-- DATA SECTION start --

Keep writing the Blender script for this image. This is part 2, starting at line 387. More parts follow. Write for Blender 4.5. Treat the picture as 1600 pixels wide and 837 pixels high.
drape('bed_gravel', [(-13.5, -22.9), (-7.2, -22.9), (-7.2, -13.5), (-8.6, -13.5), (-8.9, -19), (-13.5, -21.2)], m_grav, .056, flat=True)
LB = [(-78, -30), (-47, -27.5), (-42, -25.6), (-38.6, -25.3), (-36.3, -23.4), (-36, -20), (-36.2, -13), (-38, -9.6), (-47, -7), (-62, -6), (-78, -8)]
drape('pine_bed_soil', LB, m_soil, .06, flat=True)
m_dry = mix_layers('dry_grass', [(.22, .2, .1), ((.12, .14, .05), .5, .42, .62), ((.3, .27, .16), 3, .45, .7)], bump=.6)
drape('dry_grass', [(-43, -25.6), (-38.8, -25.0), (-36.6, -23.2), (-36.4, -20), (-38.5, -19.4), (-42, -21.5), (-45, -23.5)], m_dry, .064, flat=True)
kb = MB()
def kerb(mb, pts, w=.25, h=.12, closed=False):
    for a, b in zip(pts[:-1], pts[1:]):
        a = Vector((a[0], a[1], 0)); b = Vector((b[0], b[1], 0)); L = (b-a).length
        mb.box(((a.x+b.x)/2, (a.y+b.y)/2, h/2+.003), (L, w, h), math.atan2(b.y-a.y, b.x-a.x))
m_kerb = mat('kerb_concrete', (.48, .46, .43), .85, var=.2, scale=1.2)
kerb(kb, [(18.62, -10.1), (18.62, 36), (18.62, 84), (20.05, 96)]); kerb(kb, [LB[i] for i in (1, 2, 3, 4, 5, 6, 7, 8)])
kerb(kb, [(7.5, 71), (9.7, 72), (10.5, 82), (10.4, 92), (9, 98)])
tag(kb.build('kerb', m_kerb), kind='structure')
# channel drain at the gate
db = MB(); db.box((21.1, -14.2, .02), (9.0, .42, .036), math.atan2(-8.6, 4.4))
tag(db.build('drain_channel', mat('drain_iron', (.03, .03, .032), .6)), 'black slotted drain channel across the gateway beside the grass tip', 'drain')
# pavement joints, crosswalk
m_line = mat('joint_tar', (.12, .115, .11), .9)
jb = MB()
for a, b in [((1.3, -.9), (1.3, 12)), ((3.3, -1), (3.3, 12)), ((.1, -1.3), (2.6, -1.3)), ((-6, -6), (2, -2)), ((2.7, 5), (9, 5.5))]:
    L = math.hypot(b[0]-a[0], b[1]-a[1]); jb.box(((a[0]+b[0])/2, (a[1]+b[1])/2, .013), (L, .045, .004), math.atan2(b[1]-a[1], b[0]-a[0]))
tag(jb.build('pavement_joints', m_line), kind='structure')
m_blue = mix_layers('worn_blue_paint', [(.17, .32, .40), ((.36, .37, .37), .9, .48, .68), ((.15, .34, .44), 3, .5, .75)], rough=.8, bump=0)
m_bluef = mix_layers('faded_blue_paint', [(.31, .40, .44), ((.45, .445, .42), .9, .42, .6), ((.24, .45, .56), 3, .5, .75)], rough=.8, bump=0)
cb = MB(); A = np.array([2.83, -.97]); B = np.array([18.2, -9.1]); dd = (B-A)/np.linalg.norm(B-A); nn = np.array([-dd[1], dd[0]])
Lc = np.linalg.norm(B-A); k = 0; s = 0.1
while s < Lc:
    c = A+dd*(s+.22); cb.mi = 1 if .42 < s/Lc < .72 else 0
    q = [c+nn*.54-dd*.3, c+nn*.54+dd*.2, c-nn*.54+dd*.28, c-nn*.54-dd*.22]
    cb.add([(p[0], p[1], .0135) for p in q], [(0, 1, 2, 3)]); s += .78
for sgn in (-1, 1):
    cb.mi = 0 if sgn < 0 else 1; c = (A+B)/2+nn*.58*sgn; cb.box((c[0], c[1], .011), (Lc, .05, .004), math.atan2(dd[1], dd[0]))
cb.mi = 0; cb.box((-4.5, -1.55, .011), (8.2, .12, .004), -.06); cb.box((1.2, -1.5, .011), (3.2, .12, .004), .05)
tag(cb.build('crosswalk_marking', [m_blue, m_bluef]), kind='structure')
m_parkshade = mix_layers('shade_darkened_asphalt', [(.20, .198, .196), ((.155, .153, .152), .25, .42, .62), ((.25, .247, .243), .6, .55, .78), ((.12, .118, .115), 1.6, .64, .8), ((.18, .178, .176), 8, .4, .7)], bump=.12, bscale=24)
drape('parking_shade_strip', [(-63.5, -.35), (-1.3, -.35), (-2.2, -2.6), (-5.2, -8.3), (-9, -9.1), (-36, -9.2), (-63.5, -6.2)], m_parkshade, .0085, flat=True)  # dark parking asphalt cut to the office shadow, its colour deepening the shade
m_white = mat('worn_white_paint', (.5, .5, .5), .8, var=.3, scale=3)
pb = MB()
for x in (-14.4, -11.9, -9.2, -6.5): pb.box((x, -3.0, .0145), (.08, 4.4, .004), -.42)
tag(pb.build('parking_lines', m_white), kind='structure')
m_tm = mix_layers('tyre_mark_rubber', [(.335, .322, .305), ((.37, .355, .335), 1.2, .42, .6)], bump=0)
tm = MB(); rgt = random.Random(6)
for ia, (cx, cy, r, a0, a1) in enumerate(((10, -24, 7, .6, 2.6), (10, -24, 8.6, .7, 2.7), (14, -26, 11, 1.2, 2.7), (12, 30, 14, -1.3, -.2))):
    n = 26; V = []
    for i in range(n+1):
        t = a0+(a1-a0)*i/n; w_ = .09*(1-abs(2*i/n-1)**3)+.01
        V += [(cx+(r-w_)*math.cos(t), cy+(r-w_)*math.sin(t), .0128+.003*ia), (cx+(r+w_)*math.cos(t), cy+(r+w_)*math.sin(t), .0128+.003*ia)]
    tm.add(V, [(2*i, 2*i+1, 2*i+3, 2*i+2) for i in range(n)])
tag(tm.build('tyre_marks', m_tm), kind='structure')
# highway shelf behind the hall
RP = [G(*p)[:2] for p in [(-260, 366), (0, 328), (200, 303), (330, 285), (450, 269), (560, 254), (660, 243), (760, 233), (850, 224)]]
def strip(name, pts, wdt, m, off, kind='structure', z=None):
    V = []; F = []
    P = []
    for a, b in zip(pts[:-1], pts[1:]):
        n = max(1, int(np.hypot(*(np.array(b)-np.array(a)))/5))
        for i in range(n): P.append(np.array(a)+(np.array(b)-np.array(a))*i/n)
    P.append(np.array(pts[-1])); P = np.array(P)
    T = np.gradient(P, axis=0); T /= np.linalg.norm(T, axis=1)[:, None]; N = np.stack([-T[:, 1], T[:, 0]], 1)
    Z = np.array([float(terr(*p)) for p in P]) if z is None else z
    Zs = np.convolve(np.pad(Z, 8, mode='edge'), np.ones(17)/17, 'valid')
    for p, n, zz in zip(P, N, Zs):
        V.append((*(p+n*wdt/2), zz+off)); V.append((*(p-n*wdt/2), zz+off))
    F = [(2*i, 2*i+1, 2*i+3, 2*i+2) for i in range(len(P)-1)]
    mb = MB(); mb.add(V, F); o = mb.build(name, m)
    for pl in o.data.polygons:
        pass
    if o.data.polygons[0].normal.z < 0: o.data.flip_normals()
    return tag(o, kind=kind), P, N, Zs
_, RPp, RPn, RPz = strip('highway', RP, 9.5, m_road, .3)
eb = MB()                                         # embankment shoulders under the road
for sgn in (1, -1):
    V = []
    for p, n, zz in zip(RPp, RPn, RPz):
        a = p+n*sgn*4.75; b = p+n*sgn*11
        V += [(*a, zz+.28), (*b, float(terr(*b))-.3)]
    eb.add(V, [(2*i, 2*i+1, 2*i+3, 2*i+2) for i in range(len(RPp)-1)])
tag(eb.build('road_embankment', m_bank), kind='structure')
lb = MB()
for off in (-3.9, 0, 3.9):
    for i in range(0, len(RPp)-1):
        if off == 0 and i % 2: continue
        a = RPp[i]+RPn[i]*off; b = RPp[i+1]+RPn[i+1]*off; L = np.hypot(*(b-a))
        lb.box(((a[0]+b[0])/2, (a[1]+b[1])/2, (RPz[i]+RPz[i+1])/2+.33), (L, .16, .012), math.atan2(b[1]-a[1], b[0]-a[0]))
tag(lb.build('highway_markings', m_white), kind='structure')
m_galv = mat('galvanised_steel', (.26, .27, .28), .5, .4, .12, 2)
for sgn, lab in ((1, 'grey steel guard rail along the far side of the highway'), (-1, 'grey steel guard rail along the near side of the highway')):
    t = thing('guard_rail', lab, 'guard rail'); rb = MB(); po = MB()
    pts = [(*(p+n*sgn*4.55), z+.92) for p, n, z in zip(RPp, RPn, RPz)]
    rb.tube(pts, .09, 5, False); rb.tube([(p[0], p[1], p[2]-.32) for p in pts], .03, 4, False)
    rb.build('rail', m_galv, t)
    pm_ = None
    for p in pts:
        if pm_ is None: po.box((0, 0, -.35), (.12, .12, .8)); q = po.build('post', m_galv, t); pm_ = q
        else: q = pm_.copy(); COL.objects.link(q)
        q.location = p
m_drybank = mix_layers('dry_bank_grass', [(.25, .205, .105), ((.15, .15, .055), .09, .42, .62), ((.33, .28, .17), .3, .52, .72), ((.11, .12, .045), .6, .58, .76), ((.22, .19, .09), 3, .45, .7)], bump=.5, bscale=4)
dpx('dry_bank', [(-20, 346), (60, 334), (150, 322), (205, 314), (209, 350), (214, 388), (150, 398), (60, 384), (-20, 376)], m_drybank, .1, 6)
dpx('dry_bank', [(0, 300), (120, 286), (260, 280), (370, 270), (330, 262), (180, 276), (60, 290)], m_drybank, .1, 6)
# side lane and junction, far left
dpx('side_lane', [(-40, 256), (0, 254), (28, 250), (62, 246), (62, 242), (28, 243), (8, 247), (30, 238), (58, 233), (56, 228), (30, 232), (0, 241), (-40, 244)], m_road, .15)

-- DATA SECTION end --

■ WRITTEN PROBLEM:
Keep only the lines that hold the string "drape", and copy them out.

■ SOLUTION BELOW:
drape('bed_gravel', [(-13.5, -22.9), (-7.2, -22.9), (-7.2, -13.5), (-8.6, -13.5), (-8.9, -19), (-13.5, -21.2)], m_grav, .056, flat=True)
drape('pine_bed_soil', LB, m_soil, .06, flat=True)
drape('dry_grass', [(-43, -25.6), (-38.8, -25.0), (-36.6, -23.2), (-36.4, -20), (-38.5, -19.4), (-42, -21.5), (-45, -23.5)], m_dry, .064, flat=True)
drape('parking_shade_strip', [(-63.5, -.35), (-1.3, -.35), (-2.2, -2.6), (-5.2, -8.3), (-9, -9.1), (-36, -9.2), (-63.5, -6.2)], m_parkshade, .0085, flat=True)  # dark parking asphalt cut to the office shadow, its colour deepening the shade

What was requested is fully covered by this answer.